Kamarea Simpson is leaving for Fort Knox, Ky. later this month to complete her training for Army Reserve Officer Training Corps.
Simpson is one of 14 students from Grambling State University’s Army Reserve Officer Training Corps program going to Fort Knox to finish their last phase of training before becoming officers in the United States Army.
Simpson says she joined the ROTC to do great things for God and country as an officer and has trained her body and mind for the transition to being in the Army as a full-time soldier.
“I have done physical training as well as going over various text tactics such as raid, ambush, movement to contact,” Simpson said.
According to Cadet Command’s website, the goal of advanced camp is to help RTOC students become better equipped mentally, physically and academically through the standards of the United States Army before becoming officers.
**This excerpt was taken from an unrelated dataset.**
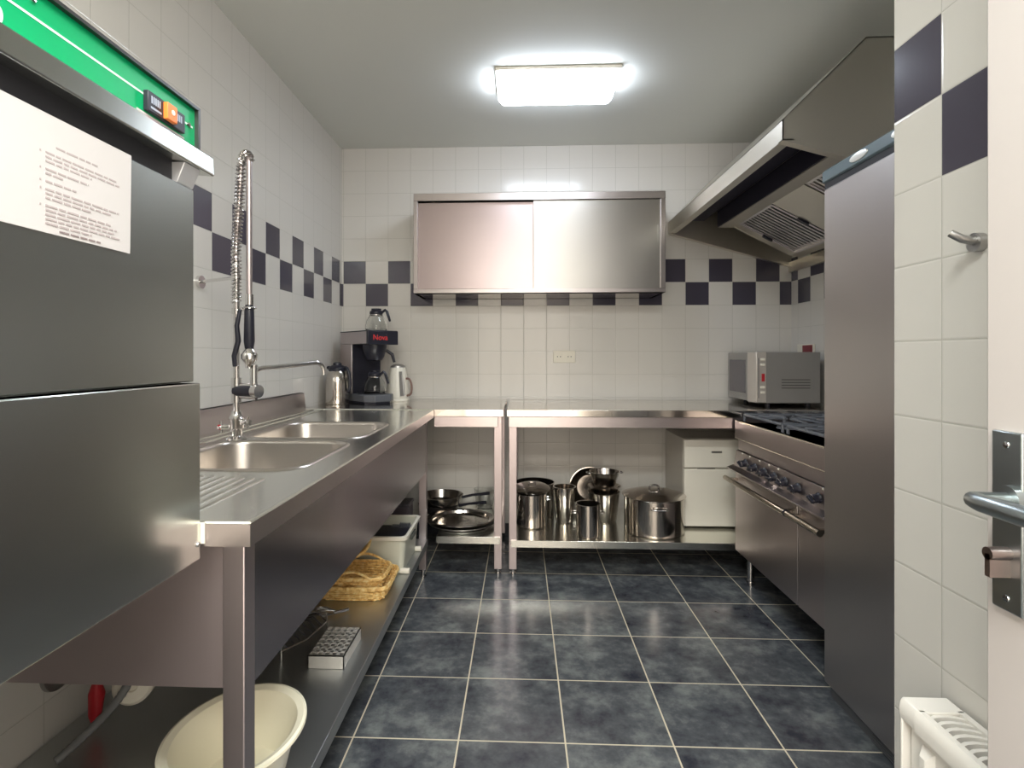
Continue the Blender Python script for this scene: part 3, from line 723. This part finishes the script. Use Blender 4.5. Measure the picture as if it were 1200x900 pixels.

“I want to be an officer in the United States Army,” Simpson said.
“I felt that it would also be a good opportunity for me to return back to school and complete my bachelor’s degree with a career.”
Military science instructors from across the country consider advanced camp to be the most meaningful event in the program in regards to evaluation and training. It is designed to be complicated, demanding and backbreaking within an intense atmosphere.
Once these students are settled within Fort Knox, they get briefed about what the next 38 days are going to look like as well as what is expected of them.
“You will go under various training such as day land navigation, night land navigation and have a physical fitness test,” Simpson said. “You will experience the gas chamber, team building exercises and events you will conduct field training exercises, and be exposed to all seventeen branches of the military.”
The experience Fort Knox offers is not easy for these students.
“I am nervous,” Simpson said. “I do not truly know what to expect. You see a skeleton telling you activities that you would do throughout the day but that does not prepare you for the actual physical part of being there and going through the activities.”
By the time Simpson and other students in the program reach the final week of camp, they get evaluated individually by an officer where they learn what opportunities awaits them from what their senior year in the program is going to look like to finally graduated as second lieutenants.
“I definitely encourage those that may be interested in a military career to come in and see what the program has to offer and how it can benefit them.” Simpson said. “They may find out that the military may not be for them or they may find that they love it. They may learn things about themselves that they did not know before joining.”
Simpson is a rising senior at Grambling State University majoring in Criminal Justice.